--- BEGIN ---
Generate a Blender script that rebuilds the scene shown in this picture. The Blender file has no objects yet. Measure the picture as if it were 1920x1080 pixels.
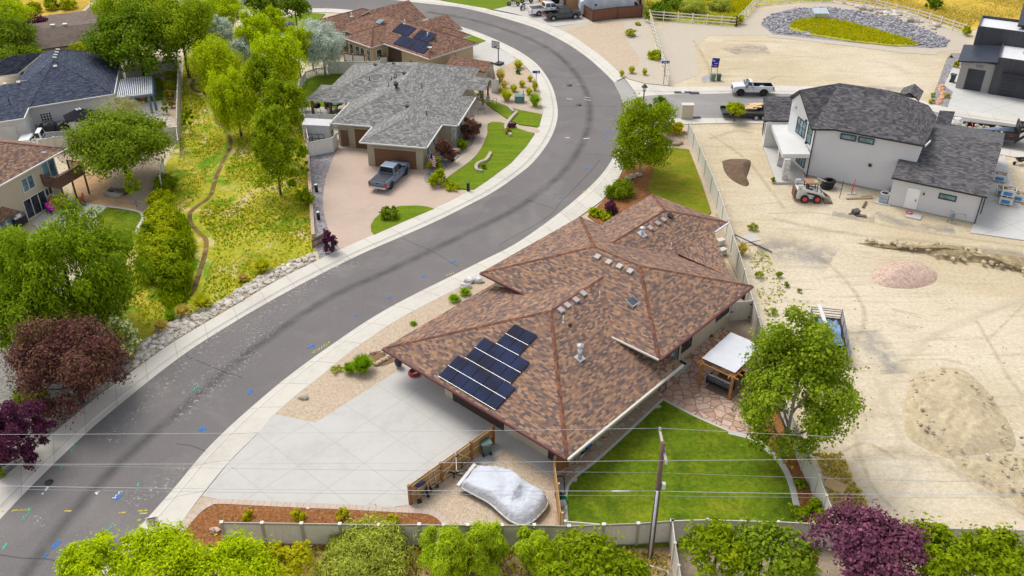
import bpy,bmesh,math,random
import numpy as np
from mathutils import Vector,Matrix
R=math.radians
rnd=random.Random(7)
scn=bpy.context.scene
COL=scn.collection
# camera geometry (drone, 43 m up)
CF,CT,CH=1720.0,R(32.6),43.0
CC,CS=math.cos(CT),math.sin(CT)
def gp(x,y,z=0.0):
 """surveyed point of the place: where the sight line of photo pixel (x, y) meets height z"""
 dx,dy=(x-960)/CF,-(y-540)/CF
 d=(dx,CC+dy*CS,-CS+dy*CC)
 k=(z-CH)/d[2]
 return Vector((d[0]*k,d[1]*k,z))
def g2(x,y,z=0.0):
 p=gp(x,y,z)
 return (p.x,p.y)
def zat(bx,by,yt,z0=0.0):
 """height of something upright standing at pixel (bx, by) whose top shows at pixel row yt"""
 b=gp(bx,by,z0)
 t=-(yt-540)/CF
 return CH-b.y*(CS-t*CC)/(CC+t*CS)
def ppm(p):
 """pixels per metre near world point p"""
 Z=p[1]*CC-(p[2]-CH)*CS
 return CF/Z
# mesh builder
class MB:
 def __init__(s):
  s.v,s.f,s.m,s.uv,s.sm=[],[],[],{},[]
 def face(s,pts,m=0,uv=None,smooth=False):
  b=len(s.v)
  s.v+=[tuple(p) for p in pts]
  s.f.append(tuple(range(b,b+len(pts))))
  s.m.append(m);s.sm.append(smooth)
  if uv: s.uv[len(s.f)-1]=uv
 def add(s,vs,fs,m=0,smooth=False):
  b=len(s.v)
  s.v+=[tuple(p) for p in vs]
  for f in fs:
   s.f.append(tuple(i+b for i in f));s.m.append(m);s.sm.append(smooth)
 def box(s,x0,x1,y0,y1,z0,z1,m=0):
  s.add([(x0,y0,z0),(x1,y0,z0),(x1,y1,z0),(x0,y1,z0),(x0,y0,z1),(x1,y0,z1),(x1,y1,z1),(x0,y1,z1)],
              [(3,2,1,0),(4,5,6,7),(0,1,5,4),(1,2,6,5),(2,3,7,6),(3,0,4,7)],m)
 def obox(s,c,size,rz=0.0,m=0,rx=0.0,ry=0.0):
  M=Matrix.Rotation(rz,3,'Z') @ Matrix.Rotation(ry,3,'Y') @ Matrix.Rotation(rx,3,'X')
  hx,hy,hz=size[0]/2,size[1]/2,size[2]/2
  vs=[Vector(c)+M @ Vector((a*hx,b*hy,d*hz)) for d in (-1,1) for a,b in ((-1,-1),(1,-1),(1,1),(-1,1))]
  s.add(vs,[(3,2,1,0),(4,5,6,7),(0,1,5,4),(1,2,6,5),(2,3,7,6),(3,0,4,7)],m)
 def prism(s,poly,z0,z1,m=0,side=None):
  n=len(poly)
  a=sum(poly[i][0]*poly[(i+1) % n][1]-poly[(i+1) % n][0]*poly[i][1] for i in range(n))
  if a<0: poly=poly[::-1]
  b=len(s.v)
  s.v+=[(p[0],p[1],z0) for p in poly]+[(p[0],p[1],z1) for p in poly]
  s.f.append(tuple(range(b+n,b+2*n)));s.m.append(m);s.sm.append(False)
  for i in range(n):
   j=(i+1) % n
   s.f.append((b+i,b+j,b+n+j,b+n+i));s.m.append(m if side is None else side);s.sm.append(False)
 def slab(s,pts,t,m=0,side=None):
  """planar polygon of 3-D points given thickness t downwards"""
  n=len(pts);b=len(s.v)
  pts=[Vector(p) for p in pts]
  nz=sum(pts[i].x*pts[(i+1) % n].y-pts[(i+1) % n].x*pts[i].y for i in range(n))
  if nz<0: pts=pts[::-1]
  s.v+=[tuple(p) for p in pts]+[(p.x,p.y,p.z-t) for p in pts]
  s.f.append(tuple(range(b,b+n)));s.m.append(m);s.sm.append(False)
  s.f.append(tuple(range(b+2*n-1,b+n-1,-1)));s.m.append(m if side is None else side);s.sm.append(False)
  for i in range(n):
   j=(i+1) % n
   s.f.append((b+n+i,b+n+j,b+j,b+i));s.m.append(m if side is None else side);s.sm.append(False)
 def tube(s,pts,r,n=8,m=0,caps=True,r1=None):
  pts=[Vector(p) for p in pts];rings=[]
  for i,p in enumerate(pts):
   d=(pts[min(i+1,len(pts)-1)]-pts[max(i-1,0)]).normalized()
   a=Vector((0,0,1)) if abs(d.z)<.95 else Vector((1,0,0))
   x=d.cross(a).normalized();y=x.cross(d)
   rr=r if r1 is None else r+(r1-r)*i/max(1,len(pts)-1)
   rings.append([p+x*math.cos(2*math.pi*k/n)*rr+y*math.sin(2*math.pi*k/n)*rr for k in range(n)])
  b=len(s.v)
  for rg in rings: s.v+=[tuple(q) for q in rg]
  for i in range(len(rings)-1):
   for k in range(n):
    k2=(k+1) % n
    s.f.append((b+i*n+k,b+i*n+k2,b+(i+1)*n+k2,b+(i+1)*n+k)[::-1]);s.m.append(m);s.sm.append(True)
  if caps:
   s.f.append(tuple(range(b,b+n)));s.m.append(m);s.sm.append(False)
   e=b+(len(rings)-1)*n
   s.f.append(tuple(range(e+n-1,e-1,-1)));s.m.append(m);s.sm.append(False)
 def lathe(s,prof,c=(0,0,0),n=16,m=0,M=None):
  b=len(s.v);k=len(prof)
  for r,z in prof:
   for i in range(n):
    a=2*math.pi*i/n
    p=Vector((r*math.cos(a),r*math.sin(a),z))
    if M: p=M @ p
    s.v.append((p.x+c[0],p.y+c[1],p.z+c[2]))
  for j in range(k-1):
   for i in range(n):
    i2=(i+1) % n
    s.f.append((b+j*n+i,b+j*n+i2,b+(j+1)*n+i2,b+(j+1)*n+i));s.m.append(m);s.sm.append(True)
 def ico(s,c,r,seed=0,rough=.25,m=0,sq=1.0,sub=1):
  bm=bmesh.new();bmesh.ops.create_icosphere(bm,subdivisions=sub,radius=1)
  q=random.Random(seed)
  vs=[]
  for v in bm.verts:
   k=1+q.uniform(-rough,rough)
   vs.append((c[0]+v.co.x*r[0]*k,c[1]+v.co.y*r[1]*k,c[2]+v.co.z*r[2]*k*sq))
  s.add(vs,[tuple(v.index for v in f.verts) for f in bm.faces],m);bm.free()
def obj(name,mb,mats,parent=None,kind=None,loc=None,label=None):
 me=bpy.data.meshes.new(name)
 me.from_pydata(mb.v,[],mb.f)
 if not isinstance(mats,(list,tuple)):mats=[mats]
 for k in mats: me.materials.append(k)
 me.polygons.foreach_set('material_index',mb.m)
 me.polygons.foreach_set('use_smooth',mb.sm)
 uvl=me.uv_layers.new(name='uv').data
 co=mb.v
 buf=np.zeros(len(me.loops)*2,dtype=np.float32)
 for p in me.polygons:
  given=mb.uv.get(p.index)
  n=p.normal
  if abs(n.z)>.999: e,q=(1,0,0),(0,1,0)
  else:
   l=math.hypot(n.x,n.y);e=(-n.y/l,n.x/l,0)
   q=(n.y*e[2]-n.z*e[1],n.z*e[0]-n.x*e[2],n.x*e[1]-n.y*e[0])
  for j,li in enumerate(p.loop_indices):
   if given: buf[2*li],buf[2*li+1]=given[j]
   else:
    c=co[me.loops[li].vertex_index]
    buf[2*li]=c[0]*e[0]+c[1]*e[1]+c[2]*e[2]
    buf[2*li+1]=c[0]*q[0]+c[1]*q[1]+c[2]*q[2]
 uvl.foreach_set('uv',buf)
 me.update()
 o=bpy.data.objects.new(name,me);COL.objects.link(o)
 if parent: o.parent=parent
 if loc is not None: o.location=loc
 if kind: o['kind']=kind
 if label: o['label']=label
 return o
def thing(name,label,cat,loc=(0,0,0),rz=0.0,group=None):
 o=bpy.data.objects.new(name,None);COL.objects.link(o)
 o.empty_display_size=.3
 o.location=loc;o.rotation_euler=(0,0,rz)
 o['label']=label;o['category']=cat
 if group: o['group']=group
 return o
def tag(o,label,cat,group=None):
 o['label']=label;o['category']=cat
 if group: o['group']=group
 return o
def dup(root,loc,rz,label=None,group=None,scale=None):
 def cp(o,par):
  c=o.copy();COL.objects.link(c)
  if par: c.parent=par
  for ch in list(o.children):cp(ch,c)
  return c
 r=cp(root,None);r.location=loc;r.rotation_euler=(0,0,rz)
 if label: r['label']=label
 if group: r['group']=group
 if scale: r.scale=scale
 return r
def spline(pts,per=6):
 out=[]
 P=[Vector(p) for p in pts]
 for i in range(len(P)-1):
  p0,p1,p2,p3=P[max(i-1,0)],P[i],P[i+1],P[min(i+2,len(P)-1)]
  for k in range(per):
   t=k/per
   out.append(.5*((2*p1)+(p2-p0)*t+(2*p0-5*p1+4*p2-p3)*t*t+(3*p1-p0-3*p2+p3)*t ** 3))
 out.append(P[-1])
 return out
def resample(pts,n):
 P=[Vector(p) for p in pts]
 d=[0]
 for a,b in zip(P,P[1:]):d.append(d[-1]+(b-a).length)
 out=[];j=0
 for i in range(n):
  t=d[-1]*i/(n-1)
  while j<len(P)-2 and d[j+1]<t: j+=1
  k=(t-d[j])/max(1e-6,d[j+1]-d[j])
  out.append(P[j].lerp(P[j+1],min(1,max(0,k))))
 return out,d[-1]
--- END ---
EXERCISE INSTRUCTIONS:
Report all lines of the material that contain the word "pixels".

PROBLEM SOLUTION:
Generate a Blender script that rebuilds the scene shown in this picture. The Blender file has no objects yet. Measure the picture as if it were 1920x1080 pixels.
 """pixels per metre near world point p"""